Rétrospectivement, ce qui intrigue avec cette BO, c’est que ce déluge de sons et de songes, voués à l’éternité, a été envisagé selon une méthode de fabrication traditionnelle, bien connue des amateurs de musiques de films. Tous les morceaux, censés compléter un album nommé Virgin Suicides, dans lequel Sofia Coppola viendrait piocher les thèmes et les tonalités recherchés, ont en effet été composés en direct, en regardant le film sur VHS, selon un processus créatif autrefois adopté par Miles Davis au moment d’enregistrer la bande-son d’Ascenseur pour l’échafaud. Problème : Sofia Coppola et Brian Retzell, engagé en tant que music supervisor, trouvent la musique trop dark, pas assez nuancée – pas pour rien, finalement, si 80 % des compositions enregistrées ne figurent pas dans le film, lui-même très différent de son montage original.
De nouvelles lignes de fuite
Dans sa première version, Virgin Suicides est en effet plus trash : de jeunes filles se suicident dans des baignoires qui débordent de sang, les scènes de sexe sont aussi belles que glauques et la drogue y est omniprésente. Un choix scénaristique qui effraie Hollywood, mais pas les deux Français, qui y voient l’opportunité de s’éloigner des envolées célestes de Moon Safari et de mettre de côté leur attrait pour l’easy listening : “Ce projet Virgin Suicides, plus sombre, c’était l’occasion de montrer qu’on était de bons compositeurs, de bons musiciens, de bons producteurs. Et ça nous permettait d’éviter l’écueil du deuxième album, tout en en faisant un”, racontait Nicolas Godin dans nos pages il y a quelques années.

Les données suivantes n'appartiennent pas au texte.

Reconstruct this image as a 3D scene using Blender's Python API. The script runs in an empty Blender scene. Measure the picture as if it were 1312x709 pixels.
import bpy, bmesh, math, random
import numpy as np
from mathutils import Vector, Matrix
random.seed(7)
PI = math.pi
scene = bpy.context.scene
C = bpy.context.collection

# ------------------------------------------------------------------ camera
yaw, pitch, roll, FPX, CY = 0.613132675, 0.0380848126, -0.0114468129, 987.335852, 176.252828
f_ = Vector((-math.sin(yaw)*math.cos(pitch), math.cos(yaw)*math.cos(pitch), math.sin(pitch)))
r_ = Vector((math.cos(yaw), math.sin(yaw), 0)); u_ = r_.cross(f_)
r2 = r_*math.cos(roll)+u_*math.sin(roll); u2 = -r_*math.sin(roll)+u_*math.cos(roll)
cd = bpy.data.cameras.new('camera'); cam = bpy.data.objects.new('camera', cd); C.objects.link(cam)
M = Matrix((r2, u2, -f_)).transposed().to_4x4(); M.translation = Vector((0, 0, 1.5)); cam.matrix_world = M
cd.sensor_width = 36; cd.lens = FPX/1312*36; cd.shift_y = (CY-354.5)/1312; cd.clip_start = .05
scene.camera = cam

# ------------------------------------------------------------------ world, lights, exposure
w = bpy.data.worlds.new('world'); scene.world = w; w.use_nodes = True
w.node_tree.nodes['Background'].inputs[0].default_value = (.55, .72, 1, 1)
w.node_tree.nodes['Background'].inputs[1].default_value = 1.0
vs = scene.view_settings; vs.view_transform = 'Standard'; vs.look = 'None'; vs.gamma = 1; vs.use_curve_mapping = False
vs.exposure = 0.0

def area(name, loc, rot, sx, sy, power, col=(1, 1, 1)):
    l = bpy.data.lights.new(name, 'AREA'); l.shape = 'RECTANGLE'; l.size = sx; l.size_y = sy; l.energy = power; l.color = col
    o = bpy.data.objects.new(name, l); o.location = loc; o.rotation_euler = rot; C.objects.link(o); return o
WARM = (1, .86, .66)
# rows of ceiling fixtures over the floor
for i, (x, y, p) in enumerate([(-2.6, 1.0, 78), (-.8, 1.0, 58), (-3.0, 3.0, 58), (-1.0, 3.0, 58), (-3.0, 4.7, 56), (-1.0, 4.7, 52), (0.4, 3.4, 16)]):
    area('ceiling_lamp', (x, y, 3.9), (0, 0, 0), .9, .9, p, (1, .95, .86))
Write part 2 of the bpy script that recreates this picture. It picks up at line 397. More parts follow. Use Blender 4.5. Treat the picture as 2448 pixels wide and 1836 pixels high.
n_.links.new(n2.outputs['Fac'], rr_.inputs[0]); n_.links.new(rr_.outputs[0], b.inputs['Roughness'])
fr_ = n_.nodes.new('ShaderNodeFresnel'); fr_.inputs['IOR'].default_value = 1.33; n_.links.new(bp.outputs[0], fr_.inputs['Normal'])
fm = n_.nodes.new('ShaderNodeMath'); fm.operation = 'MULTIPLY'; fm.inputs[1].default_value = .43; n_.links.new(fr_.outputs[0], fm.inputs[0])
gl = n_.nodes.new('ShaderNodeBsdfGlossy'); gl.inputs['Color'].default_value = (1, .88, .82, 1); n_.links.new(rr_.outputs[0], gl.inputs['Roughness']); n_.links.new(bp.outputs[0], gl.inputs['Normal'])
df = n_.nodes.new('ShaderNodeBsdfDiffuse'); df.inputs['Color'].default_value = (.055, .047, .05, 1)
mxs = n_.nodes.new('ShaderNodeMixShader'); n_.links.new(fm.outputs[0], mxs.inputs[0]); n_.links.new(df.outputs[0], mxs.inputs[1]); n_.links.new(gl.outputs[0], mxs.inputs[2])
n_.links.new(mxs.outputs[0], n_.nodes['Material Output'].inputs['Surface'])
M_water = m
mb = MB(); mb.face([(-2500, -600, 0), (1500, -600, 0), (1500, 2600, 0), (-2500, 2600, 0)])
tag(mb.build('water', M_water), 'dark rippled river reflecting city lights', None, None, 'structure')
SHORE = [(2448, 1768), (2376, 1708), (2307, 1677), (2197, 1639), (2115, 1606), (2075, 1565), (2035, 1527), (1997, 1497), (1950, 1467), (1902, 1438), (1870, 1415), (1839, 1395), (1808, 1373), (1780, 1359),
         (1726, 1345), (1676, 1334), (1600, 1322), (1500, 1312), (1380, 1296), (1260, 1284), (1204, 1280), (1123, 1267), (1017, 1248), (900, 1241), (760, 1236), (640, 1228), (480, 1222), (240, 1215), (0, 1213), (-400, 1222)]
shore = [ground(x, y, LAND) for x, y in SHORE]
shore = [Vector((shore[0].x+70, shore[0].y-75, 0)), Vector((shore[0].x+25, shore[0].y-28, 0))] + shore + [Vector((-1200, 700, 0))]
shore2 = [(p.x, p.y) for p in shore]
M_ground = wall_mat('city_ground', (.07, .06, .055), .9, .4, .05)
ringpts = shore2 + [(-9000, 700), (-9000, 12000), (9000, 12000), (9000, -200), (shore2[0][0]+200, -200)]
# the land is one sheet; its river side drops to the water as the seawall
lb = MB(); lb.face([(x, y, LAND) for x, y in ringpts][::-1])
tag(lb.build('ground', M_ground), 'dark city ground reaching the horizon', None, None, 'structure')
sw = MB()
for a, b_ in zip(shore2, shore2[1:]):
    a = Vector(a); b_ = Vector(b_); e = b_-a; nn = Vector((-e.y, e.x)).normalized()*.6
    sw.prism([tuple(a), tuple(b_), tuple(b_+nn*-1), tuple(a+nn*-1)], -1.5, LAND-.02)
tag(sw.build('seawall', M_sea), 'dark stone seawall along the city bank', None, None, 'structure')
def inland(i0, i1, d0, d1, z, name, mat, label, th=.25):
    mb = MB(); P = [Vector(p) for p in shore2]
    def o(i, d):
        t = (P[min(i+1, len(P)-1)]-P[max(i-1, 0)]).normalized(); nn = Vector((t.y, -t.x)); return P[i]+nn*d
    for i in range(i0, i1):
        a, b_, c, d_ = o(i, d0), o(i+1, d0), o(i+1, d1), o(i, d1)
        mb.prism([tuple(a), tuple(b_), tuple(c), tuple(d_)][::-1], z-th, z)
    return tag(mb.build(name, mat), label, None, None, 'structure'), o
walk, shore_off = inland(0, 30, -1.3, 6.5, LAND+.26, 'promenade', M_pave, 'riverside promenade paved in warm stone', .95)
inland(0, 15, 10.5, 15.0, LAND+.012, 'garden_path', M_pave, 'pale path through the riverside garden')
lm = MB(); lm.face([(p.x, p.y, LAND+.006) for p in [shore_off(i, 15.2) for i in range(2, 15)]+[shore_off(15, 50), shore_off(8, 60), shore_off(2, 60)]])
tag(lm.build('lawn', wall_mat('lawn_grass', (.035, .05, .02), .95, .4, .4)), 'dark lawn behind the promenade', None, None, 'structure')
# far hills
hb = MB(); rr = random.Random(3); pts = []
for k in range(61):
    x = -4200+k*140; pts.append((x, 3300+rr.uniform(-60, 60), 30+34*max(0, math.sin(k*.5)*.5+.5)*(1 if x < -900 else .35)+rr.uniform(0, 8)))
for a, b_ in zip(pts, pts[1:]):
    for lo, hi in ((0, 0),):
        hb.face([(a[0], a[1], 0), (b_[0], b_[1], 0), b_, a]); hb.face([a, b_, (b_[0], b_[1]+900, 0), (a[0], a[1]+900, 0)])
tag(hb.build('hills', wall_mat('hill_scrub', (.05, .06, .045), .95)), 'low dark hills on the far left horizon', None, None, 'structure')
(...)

Et Jean-Benoît Dunckel d’ajouter : “C’est là qu’on s’est lâchés sur les trucs sombres et planants. On a découvert le côté noir d’Air. Après, on a pu puiser là-dedans en fonction des projets. Notre côté expérimental est apparu à ce moment-là. Il s’est beaucoup retrouvé sur 10 000 Hertz Legend. On voulait faire des morceaux non formatés, libres, pas forcément des singles radios.”
On pourrait rétorquer Playground Love, composé en urgence après un appel de Brian Retzell réclamant depuis Los Angeles une chanson à même d’illustrer le générique de fin, est de ces tubes amicalement pop, taillé pour accrocher les cœurs. Mais ce n’est pas le sujet. L’essentiel, c’est de retenir que le duo, accompagné de tout un barnum d’instruments (un clavecin électrique, un orgue Hammond, un saxophone, une boîte à rythme vintage, et.) et bien décidé à ne pas assurer la promo du disque, a réussi en quinze jours à peine à populariser le mariage de deux univers qui se sont longtemps regardés avec méfiance : le cinéma et les musiques électroniques, dont le dialogue s’opère ici en totale harmonie.